Correspondence

1891.  EBB to John Kenyon

As published in The Brownings’ Correspondence, 10, 171–172.

[London]

Saturday. [26 April 1845] [1]

My dearest cousin

After all I said & you said the other day, about Apuleius, & about what could’nt, should’nt, & mus’nt be done in the matter, I ended by trying the unlawful art of translating this prose into verse, &, one after another, have done all the subjects of the Poniatowsky gems Miss Thompson sent the list of, except two, which I am doing & shall finish anon. [2] In the meantime it comes into my head that it is just as well for you to look over my doings, & judge whether anything in them is to the purpose or at all likely to be acceptable. Especially I am anxious to impress on you that, if I cd think, for a moment, you wd hesitate about rejecting the whole in a body, from any consideration for me, I shd not merely be vexed but pained. Am I not your own cousin, to be ordered about, as you please? And so, take notice, that I will not bear the remotest approach to ceremony in the matter. What is wrong? what is right? what is too much? those are the only considerations.

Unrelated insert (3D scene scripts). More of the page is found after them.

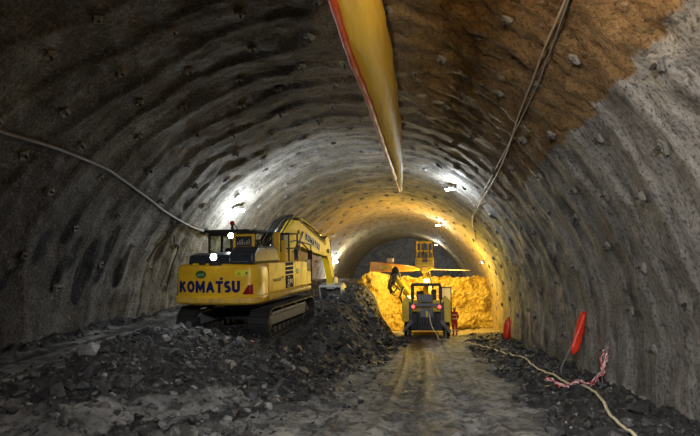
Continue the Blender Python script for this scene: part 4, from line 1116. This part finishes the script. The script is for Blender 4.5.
b = MB(); b.tube([pts[0] + Vector((.03, .05, .2)), pts[2] + Vector((.03, .03, 0)), Vector((pts[2].x + .02, pts[2].y, -.2))], .016, 6); b.build('support_stake', M['grey'], E3)
b = MB(); pz = G(-5.3, 14.9); b.box(-.11, .03, -.05, .05, 0, .05); o = b.build('plastic_scrap', M['white'], None, .01); o.location = (-5.3, 14.7, pz + .05); o.rotation_euler = (.3, .2, .6)
tag(o, 'small white and red plastic scrap on the muck below the excavator', 'scrap')
b = MB(); b.box(.031, .10, -.045, .045, 0, .045); b.build('red_end', M['redcloth'], o, .01)

# ------------------------------------------------------------------ worker
W0 = (1.50, 33.0)
PE = empty('person', (W0[0], W0[1], G(*W0) - .01), (0, 0, math.radians(25)))
tag(PE, 'person in red coverall with reflective bands and grey helmet beside the drilling rig', 'person')
def skin(name, verts, edges, radii, mat, parent, sub=2, root=0):
    me = bpy.data.meshes.new(name); me.from_pydata(verts, edges, []); o = link(name, me, mat, parent)
    m = o.modifiers.new('skin', 'SKIN'); m.use_smooth_shade = True
    for i, r in enumerate(radii): 
        sv = me.skin_vertices[0].data[i]; sv.radius = (r, r) if not isinstance(r, tuple) else r; sv.use_root = (i == root)
    s_ = o.modifiers.new('sub', 'SUBSURF'); s_.levels = sub; s_.render_levels = sub; return o
V = [(0, 0, .98), (0, .01, 1.12), (0, .02, 1.30), (0, .01, 1.44), (0, .0, 1.52), (0, .02, 1.60), (0, .02, 1.70),
     (.10, 0, .92), (.13, .04, .52), (.14, .0, .12), (.14, .12, .05), (-.10, 0, .92), (-.12, -.02, .52), (-.13, -.06, .12), (-.13, .06, .05),
     (.18, .01, 1.42), (.25, .0, 1.14), (.22, .16, .93), (.21, .22, .88), (-.18, .01, 1.42), (-.25, -.02, 1.14), (-.20, .14, .95), (-.18, .21, .91)]
Ed = [(0, 1), (1, 2), (2, 3), (3, 4), (4, 5), (5, 6), (0, 7), (7, 8), (8, 9), (9, 10), (0, 11), (11, 12), (12, 13), (13, 14), (3, 15), (15, 16), (16, 17), (17, 18), (3, 19), (19, 20), (20, 21), (21, 22)]
Ra = [(.16, .12), (.15, .11), (.18, .12), (.15, .10), .055, .09, .085, .11, .085, .065, .05, .11, .085, .065, .05, .075, .06, .045, .04, .075, .06, .045, .04]
skin('body', V, Ed, Ra, M['redcoat'], PE)
for sx, hx in ((1, .21), (-1, -.18)):
    hy, hz = (.22, .88) if sx > 0 else (.21, .91)
    for k in range(4):
        fx = hx + (k - 1.5) * .02; ln = (.075, .085, .08, .06)[k]
        b = MB(); b.tube([(fx, hy + .02, hz), (fx, hy + .05 + ln * .4, hz - .02), (fx, hy + .05 + ln * .6, hz - ln * .7)], [.010, .0095, .007], 6); b.build('finger', M['skin'], PE, smooth=True)
    b = MB(); b.tube([(hx - sx * .03, hy, hz), (hx - sx * .06, hy + .03, hz - .01), (hx - sx * .065, hy + .06, hz - .03)], [.012, .011, .008], 6); b.build('thumb', M['skin'], PE, smooth=True)
b = MB(); b.ball((0, .03, 1.645), .098, (.85, .98, 1.15), 14, 10); b.ball((0, .128, 1.64), .018, (1, 1, 1.2), 8, 6); b.ball((.085, .02, 1.64), .022, (.5, 1, 1.3), 8, 6); b.ball((-.085, .02, 1.64), .022, (.5, 1, 1.3), 8, 6); b.build('face', M['skin'], PE, smooth=True)
b = MB(); vs = []
b.ball((0, .02, 1.70), .135, (.92, 1.05, .85), 16, 9); b.prism([(.15 * math.cos(t * PI / 10), .02 + .18 * math.sin(t * PI / 10)) for t in range(20)], 1.665, 1.68, 'z'); b.build('helmet', M['helmet'], PE, smooth=False)
for z, r in ((1.30, .19), (1.06, .175)):
    b = MB(); vs = []
    for k in range(20):
        t = 2 * PI * k / 20
        for zz in (z - .03, z + .03): vs.append((r * 1.12 * math.cos(t), .015 + r * .86 * math.sin(t), zz))
    b.add(vs, [(2 * k, 2 * ((k + 1) % 20), 2 * ((k + 1) % 20) + 1, 2 * k + 1) for k in range(20)]); b.build('reflective_band', M['reflect'], PE)
for x, y in ((.14, 0.0), (-.13, -.055)):
    for z in (.22, .36): b = MB(); b.tube([(x, y, z - .025), (x, y, z + .025)], .088, 14, cap=False); b.build('reflective_band', M['reflect'], PE)

# ------------------------------------------------------------------ wall lamps
def lamp_fix(p, label, mat, dirv, L=.5, wd=.16):
    e = empty('tunnel_lamp', p); e.rotation_euler = Vector(dirv).to_track_quat('Z', 'Y').to_euler()
    tag(e, label, 'lamp')
    b = MB(); b.box(-L / 2, L / 2, -wd / 2, wd / 2, -.07, 0); b.box(-L / 2 + .05, -L / 2 + .08, -wd / 2 - .02, wd / 2 + .02, -.2, -.02); b.box(L / 2 - .08, L / 2 - .05, -wd / 2 - .02, wd / 2 + .02, -.2, -.02); b.build('housing', M['grey'], e)
    b = MB(); b.box(-L / 2 + .03, L / 2 - .03, -wd / 2 + .02, wd / 2 - .02, .001, .012); b.build('lamp_lens', mat, e)
    return e
def point(name, loc, power, col, rad=.1, spot=None, aim=None, blend=.5):
    l = bpy.data.lights.new(name, 'SPOT' if spot else 'POINT'); l.energy = power; l.color = col; l.shadow_soft_size = rad
    if spot: l.spot_size = math.radians(spot); l.spot_blend = blend
    o = bpy.data.objects.new(name, l); COL.objects.link(o); o.location = loc
    if aim: o.rotation_euler = (Vector(aim) - Vector(loc)).to_track_quat('-Z', 'Y').to_euler()
    return o
COOL = (.88, .95, 1.0); WARM = (1.0, .70, .12); NEU = (1.0, .93, .84)
for (y, s, lab, pw, mt) in (
    (20.5, s_of(-8.35, 5.83), 'white floodlight on the left wall above the excavator', 240, 'led'),
    (23.2, s_of(1.15, 7.03), 'nearest white floodlight on the right side of the roof', 320, 'led'),
    (38.9, s_of(.86, 7.21), 'second white floodlight on the right side of the roof', 260, 'led'),
    (57.0, s_of(.93, 7.17), 'farthest white floodlight on the right side of the roof', 260, 'led'),
    (48.0, s_of(-9.18, 4.72), 'far white floodlight low on the left wall beyond the excavator arm', 900, 'led'),
    (34.5, s_of(3.75, 4.03), 'small bluish lamp on the right wall near the drilling rig', 12, 'led_soft')):
    p, n = wall_pt(y, s, .28)
    lamp_fix(p, lab, M[mt], (-n.x, -.55 if y < 40 else -.2, -n.z), .55 if mt == 'led' else .2)
    q, _ = wall_pt(y - .15, s, .62)
    point('floodlight_glow', q, pw, COOL if mt == 'led' else (.5, .8, 1), .08)

EXM = Matrix.Translation(EX.location) @ EX.rotation_euler.to_matrix().to_4x4()
def exw(p): return EXM @ Vector(p)
point('excavator_rear_lamp', exw((.10, -3.10, 2.66)), 90, COOL, .08, 150, exw((-.6, -8, .6)))
point('excavator_roof_lamp', exw((-.42, -.94, 3.38)), 60, COOL, .06, 150, exw((-1.6, -8, 1.4)))
point('arch_fill_light', exw((-1.0, 1.75, 3.45)), 900, COOL, .06, 165, exw((-.2, 5.5, 5.6)), .8)  # unseen fill added at the cab front to light the arch
# drilling rig work lamps
point('rig_lamp_rear', (-.2, 33.6, 2.95), 130, (1, .74, .25), .1)
point('rig_lamp_front', (-.6, 35.2, 2.3), 520, WARM, .15)
point('rig_lamp_right', (1.9, 34.6, 3.4), 700, WARM, .15)
point('rig_lamp_high', (-1.4, 37.0, 5.0), 800, (1., .70, .16), .15)
# warm lamp overhead; the unseen spots and fill below are added to brighten
point('roof_lamp_warm', (.9, 5.0, 5.9), 210, (1., .66, .30), .12)
NC = (.97, .98, 1.0)
point('fill_spot_right', (-.6, .2, 4.6), 2300, NC, .25, 75, (4.8, 8.5, 2.4), .6)
point('fill_spot_left', (.3, -.5, 5.8), 1250, NC, .25, 42, (-4.4, 15.5, .8), .5)
point('fill_spot_road', (.0, -.5, 5.6), 2000, NC, .2, 72, (-1.6, 9., 0.), .7)
point('fill_spot_duct', (-.6, -1.0, 3.2), 2600, (1., .93, .75), .1, 19, (-1.15, 10., 6.9), .6)
point('portal_fill', (-2.9, -7, 6.5), 4, (1., .9, .8), .3)

w = bpy.data.worlds.new('world'); SC.world = w; w.use_nodes = True
w.node_tree.nodes['Background'].inputs[0].default_value = (.5, .55, .6, 1); w.node_tree.nodes['Background'].inputs[1].default_value = .006
SC.view_settings.view_transform = 'Standard'; SC.view_settings.look = 'None'; SC.view_settings.gamma = 1; SC.view_settings.use_curve_mapping = False
SC.view_settings.exposure = 0.
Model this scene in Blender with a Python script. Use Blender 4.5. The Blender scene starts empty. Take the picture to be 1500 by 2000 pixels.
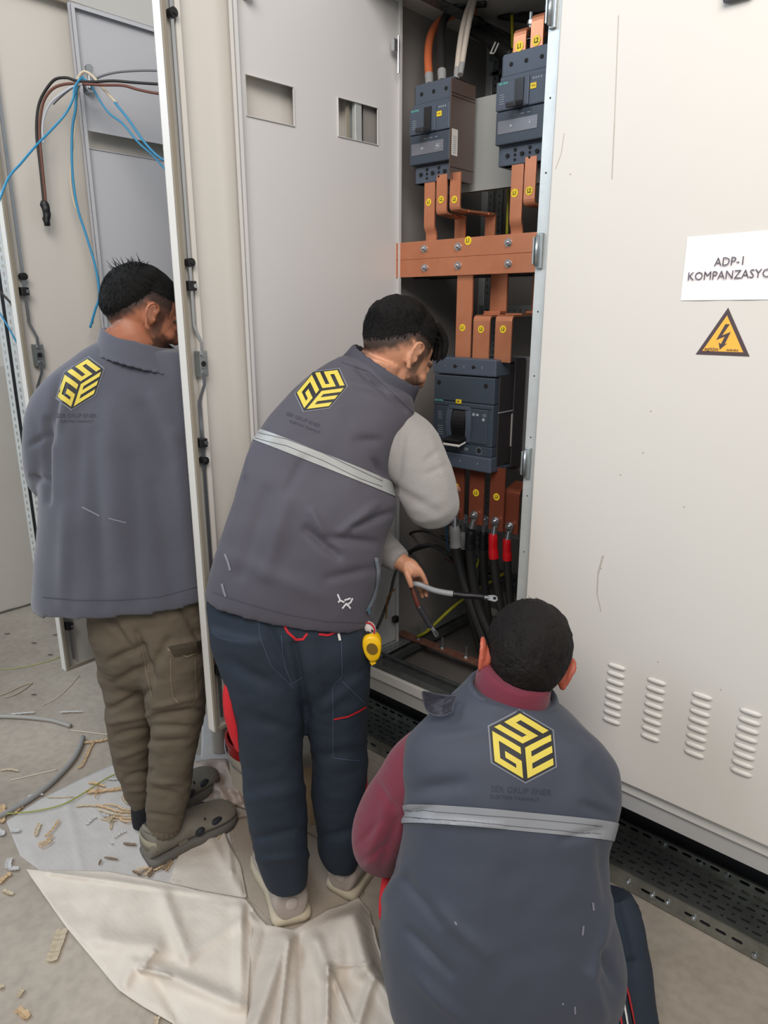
import bpy, bmesh, math, random
import numpy as np
from mathutils import Vector, Matrix, noise
from mathutils.bvhtree import BVHTree

scene = bpy.context.scene
COL = scene.collection
random.seed(7)
PI = math.pi

# ------------------------------------------------------------------ camera
F_PX = 1380.0
CAM_Z = 1.6
PITCH = math.atan(395.0 / 1380.0)
AZ = math.radians(41.9)
HD = Vector((-math.sin(AZ), math.cos(AZ), 0))
RT = Vector((math.cos(AZ), math.sin(AZ), 0))
FW = HD * math.cos(PITCH) - Vector((0, 0, math.sin(PITCH)))
CU = RT.cross(FW)
CAM = Vector((0, 0, CAM_Z))
cam_d = bpy.data.cameras.new('camera')
cam = bpy.data.objects.new('camera', cam_d)
COL.objects.link(cam)
cam_d.sensor_fit = 'VERTICAL'
cam_d.sensor_height = 24.0
cam_d.lens = 24.0 * F_PX / 2000.0
cam_d.clip_start = 0.02
cam.matrix_world = Matrix.Translation(CAM) @ Matrix((RT, CU, -FW)).transposed().to_4x4()
scene.camera = cam

# ------------------------------------------------------------------ light and exposure
world = bpy.data.worlds.new('daylight')
scene.world = world
world.use_nodes = True
bg = world.node_tree.nodes['Background']
bg.inputs[0].default_value = (0.86, 0.93, 1.0, 1)
bg.inputs[1].default_value = 0.52


def area(name, loc, target, sx, sy, power, color):
    l = bpy.data.lights.new(name, 'AREA')
    l.shape = 'RECTANGLE'
    l.size, l.size_y = sx, sy
    l.energy = power
    l.color = color
    o = bpy.data.objects.new(name, l)
    o.location = loc
    o.rotation_euler = (Vector(target) - Vector(loc)).to_track_quat('-Z', 'Y').to_euler()
    COL.objects.link(o)
    return o


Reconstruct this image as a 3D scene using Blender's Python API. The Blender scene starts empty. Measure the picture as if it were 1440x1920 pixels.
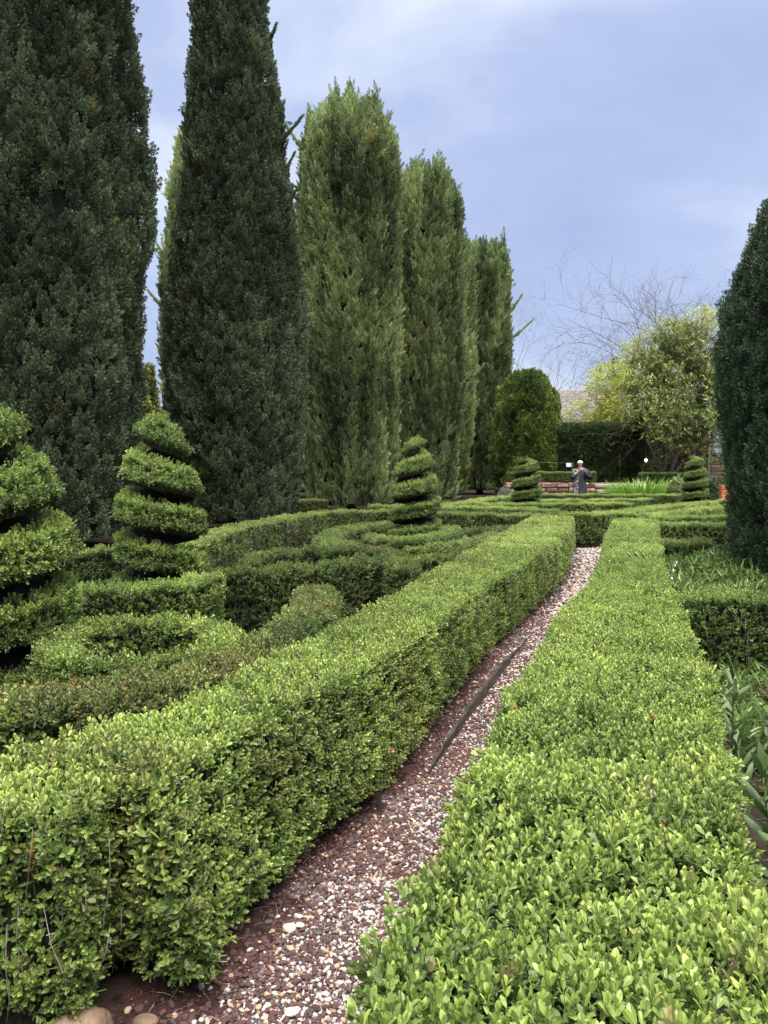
import bpy, math, random
import numpy as np
from mathutils import Vector, Matrix

# ------------------------------------------------------------------ camera, sky, sun, exposure
S = bpy.context.scene
COL = S.collection
random.seed(7)
RNG = np.random.default_rng(7)
F_PX, CAM_H = 1443.0, 1.6
TH = math.atan(90 / F_PX)                      # camera looks 3.6 degrees down
cam_d = bpy.data.cameras.new('camera'); cam = bpy.data.objects.new('camera', cam_d); COL.objects.link(cam)
cam.location = (0, 0, CAM_H); cam.rotation_euler = (math.pi / 2 - TH, 0, 0)
cam_d.sensor_fit = 'VERTICAL'; cam_d.sensor_height = 36; cam_d.lens = F_PX / 1920 * 36
cam_d.clip_start = 0.05; cam_d.clip_end = 2000
S.camera = cam
SUN_EL, SUN_AZ = math.radians(74), math.radians(165)   # azimuth measured clockwise from +Y
W = bpy.data.worlds.new('World'); S.world = W; W.use_nodes = True
nt = W.node_tree; nt.nodes.clear()
def nd(t, kind, **kw):
    n = t.nodes.new(kind)
    for k, v in kw.items(): setattr(n, k, v)
    return n
out = nd(nt, 'ShaderNodeOutputWorld'); bg = nd(nt, 'ShaderNodeBackground')
sky = nd(nt, 'ShaderNodeTexSky', sky_type='NISHITA', sun_disc=False)
sky.sun_elevation = SUN_EL; sky.sun_rotation = SUN_AZ
sky.air_density = 1.2; sky.dust_density = 1.5
tc = nd(nt, 'ShaderNodeTexCoord')
mp = nd(nt, 'ShaderNodeMapping'); mp.inputs['Scale'].default_value = (1, 1, 2.2)
mp.inputs['Location'].default_value = (0.4, 0.2, 0.1)
n1 = nd(nt, 'ShaderNodeTexNoise'); n1.inputs['Scale'].default_value = 2.1; n1.inputs['Detail'].default_value = 5
n1.inputs['Roughness'].default_value = 0.5; n1.inputs['Distortion'].default_value = 0.25
r1 = nd(nt, 'ShaderNodeValToRGB')
r1.color_ramp.elements[0].position = 0.34; r1.color_ramp.elements[0].color = (.84, 1.02, 1.60, 1)
r1.color_ramp.elements[1].position = 0.70; r1.color_ramp.elements[1].color = (1.95, 2.08, 2.3, 1)
e = r1.color_ramp.elements.new(0.48); e.color = (1.02, 1.21, 1.78, 1)
e = r1.color_ramp.elements.new(0.57); e.color = (1.36, 1.53, 1.97, 1)
mx = nd(nt, 'ShaderNodeMix', data_type='RGBA'); mx.inputs[0].default_value = 0.96
nt.links.new(tc.outputs['Generated'], mp.inputs[0]); nt.links.new(mp.outputs[0], n1.inputs['Vector'])
nt.links.new(n1.outputs['Fac'], r1.inputs[0])
nt.links.new(sky.outputs[0], mx.inputs[6]); nt.links.new(r1.outputs[0], mx.inputs[7])
nt.links.new(mx.outputs[2], bg.inputs[0]); bg.inputs[1].default_value = 0.052
nt.links.new(bg.outputs[0], out.inputs[0])
sun_d = bpy.data.lights.new('sun', 'SUN'); sun_d.energy = 1.45; sun_d.angle = math.radians(60); sun_d.color = (1, .95, .84)
sun = bpy.data.objects.new('sun', sun_d); COL.objects.link(sun)
sd = Vector((math.sin(SUN_AZ) * math.cos(SUN_EL), math.cos(SUN_AZ) * math.cos(SUN_EL), math.sin(SUN_EL)))
sun.rotation_euler = sd.to_track_quat('Z', 'Y').to_euler()
S.view_settings.view_transform = 'Standard'; S.view_settings.look = 'None'
S.view_settings.gamma = 1; S.view_settings.use_curve_mapping = False
S.view_settings.exposure = 3.2
S.cycles.use_denoising = True
S.cycles.max_bounces = 6; S.cycles.diffuse_bounces = 3; S.cycles.glossy_bounces = 2
S.cycles.transmission_bounces = 3; S.cycles.transparent_max_bounces = 4

CT, ST = math.cos(TH), math.sin(TH)
def at(px, py, h):
    """ground-plan point (x, y) of a photo pixel lying at height h"""
    u = 960 - py; dy = F_PX * CT + u * ST; dz = -F_PX * ST + u * CT
    t = (h - CAM_H) / dz
    return ((px - 720) * t, dy * t)
def X(px, depth): return (px - 720) / F_PX * depth

# ------------------------------------------------------------------ object helpers
def tag(o, label=None, cat=None, group=None, kind=None):
    if label: o['label'] = label
    if cat: o['category'] = cat
    if group: o['group'] = group
    if kind: o['kind'] = kind
    return o
def empty(name, label, cat, loc=(0, 0, 0), group=None):
    o = bpy.data.objects.new(name, None); COL.objects.link(o); o.location = loc; o.empty_display_size = .1
    return tag(o, label, cat, group)
def child(o, parent):
    o.parent = parent
    if parent is not None: o.matrix_parent_inverse = Matrix.Identity(4)
    return o
def mesh_data(name, v, f, mat=None, smooth=True):
    me = bpy.data.meshes.new(name)
    me.from_pydata([tuple(p) for p in v], [], [tuple(q) for q in f])
    if mat: me.materials.append(mat)
    if smooth: me.polygons.foreach_set('use_smooth', [True] * len(me.polygons))
    me.update(); return me
def mesh_obj(name, v, f, mat, parent=None, smooth=True, world=True):
    """mesh object; vertex coordinates are world ones, moved into the parent's frame"""
    v = np.array(v, dtype=float)
    if parent is not None and world: v = v - np.array(parent.location)
    o = bpy.data.objects.new(name, mesh_data(name, v, f, mat, smooth)); COL.objects.link(o)
    return child(o, parent)
def put(name, me, parent, loc, rot=(0, 0, 0), scl=(1, 1, 1)):
    o = bpy.data.objects.new(name, me); COL.objects.link(o)
    o.location = Vector(loc) - (parent.location if parent else Vector()); o.rotation_euler = rot; o.scale = scl
    return child(o, parent)
def box(x0, x1, y0, y1, z0, z1, bev=0.0):
    """box with chamfered edges -> verts, faces"""
    b = min(bev, (x1-x0)*.3, (y1-y0)*.3, (z1-z0)*.3)
    if b <= 0:
        v = [(x, y, z) for x in (x0, x1) for y in (y0, y1) for z in (z0, z1)]
        f = [(0,1,3,2), (4,6,7,5), (0,4,5,1), (2,3,7,6), (0,2,6,4), (1,5,7,3)]
        return v, f
    cx, cy, cz = (x0+x1)/2, (y0+y1)/2, (z0+z1)/2; hx, hy, hz = (x1-x0)/2, (y1-y0)/2, (z1-z0)/2
    v = []; idx = {}
    for sx in (-1, 1):
        for sy in (-1, 1):
            for sz in (-1, 1):
                for a in range(3):
                    p = [sx*(hx-b), sy*(hy-b), sz*(hz-b)]; p[a] = (sx*hx, sy*hy, sz*hz)[a]
                    idx[(sx, sy, sz, a)] = len(v); v.append((cx+p[0], cy+p[1], cz+p[2]))
    f = []
    for a in range(3):
        b1, b2 = (a+1) % 3, (a+2) % 3
        for s in (-1, 1):
            q = []
            for t1, t2 in ((-1,-1),(1,-1),(1,1),(-1,1)):
                k = [0,0,0]; k[a]=s; k[b1]=t1; k[b2]=t2; q.append(idx[(k[0],k[1],k[2],a)])
            f.append(q if s > 0 else q[::-1])
        for t1 in (-1, 1):
            for t2 in (-1, 1):
                q = []
                for s, c in ((-1, b1), (1, b1), (1, b2), (-1, b2)):
                    k = [0,0,0]; k[a]=s; k[b1]=t1; k[b2]=t2; q.append(idx[(k[0],k[1],k[2],c)])
                f.append(q)
    for sx in (-1, 1):
        for sy in (-1, 1):
            for sz in (-1, 1): f.append([idx[(sx,sy,sz,a)] for a in range(3)])
    return v, f
def join(parts):
    V, Fs = [], []
    for v, f in parts:
        n = len(V); V += [tuple(p) for p in v]; Fs += [tuple(i + n for i in q) for q in f]
    return V, Fs
def tubes(lines, sides=5):
    """lines: list of (points Nx3, radii N) -> verts, faces"""
    V, Fs = [], []
    for pts, rad in lines:
        pts = [Vector(p) for p in pts]
        n0 = len(V); N = len(pts)
        up = Vector((0.31, 0.2, .93))
        for i, p in enumerate(pts):
            d = (pts[min(i+1, N-1)] - pts[max(i-1, 0)]).normalized()
            a = d.cross(up)
            if a.length < .05: a = d.cross(Vector((1, 0, 0)))
            a.normalize(); b = d.cross(a)
            for k in range(sides):
                t = 2*math.pi*k/sides
                V.append(p + (a*math.cos(t) + b*math.sin(t))*rad[i])
        for i in range(N-1):
            for k in range(sides):
                q = (k+1) % sides
                Fs.append((n0+i*sides+k, n0+i*sides+q, n0+(i+1)*sides+q, n0+(i+1)*sides+k))
        Fs.append(tuple(n0+k for k in range(sides))[::-1]); Fs.append(tuple(n0+(N-1)*sides+k for k in range(sides)))
    return V, Fs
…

Apuleius is florid, which favoured the poetical design on his sentences. Indeed he is more florid than I have always liked to make my verses. It is not of course an absolute translation—but as a running commentary on the text, it is sufficiently faithful.

But probably (I say to myself) you do not want so many illustrations—& all too, from one hand.?

The two I do not send, are ‘Psyche contemplating Cupid asleep’, & “Psyche & the Eagle’[’]–

And I wait to hear how Polyphemus is to look—& also Adonis.

The Magazine goes to you with many thanks– The sonnet is full of force & expression,—& I like it as well as ever I did—better even! [3]

Oh—such happy news today! The Statira in at Plymouth, [4] & my brothers quite well—notwithstanding their hundred days on the sea! It makes me happy

Yours most affectionately

Ba

You shall have your Radical [5] almost immediately. I am ashamed. In such haste!!!

Publication: LEBB, I, 249–250 (as [beginning of April 1845]).

Manuscript: Wellesley College.

1. Dated by reference to the Statira being “in at Plymouth” which EBB mentions in the following letter to Julia Martin.

2. See letter 1884, as well as Appendix IV.

3. Presumably Kenyon’s “Sonnet On Reading A.F. Rio’s ‘Petite Chouannerie’,” which was published in Hood’s Magazine, April 1845, p. 341. See letter 1859.

4. See letter 1813, note 3.

5. Perhaps Passages in the Life of a Radical (1844) by Samuel Bamford (1788–1872) which EBB mentions to Miss Mitford in letter 1930.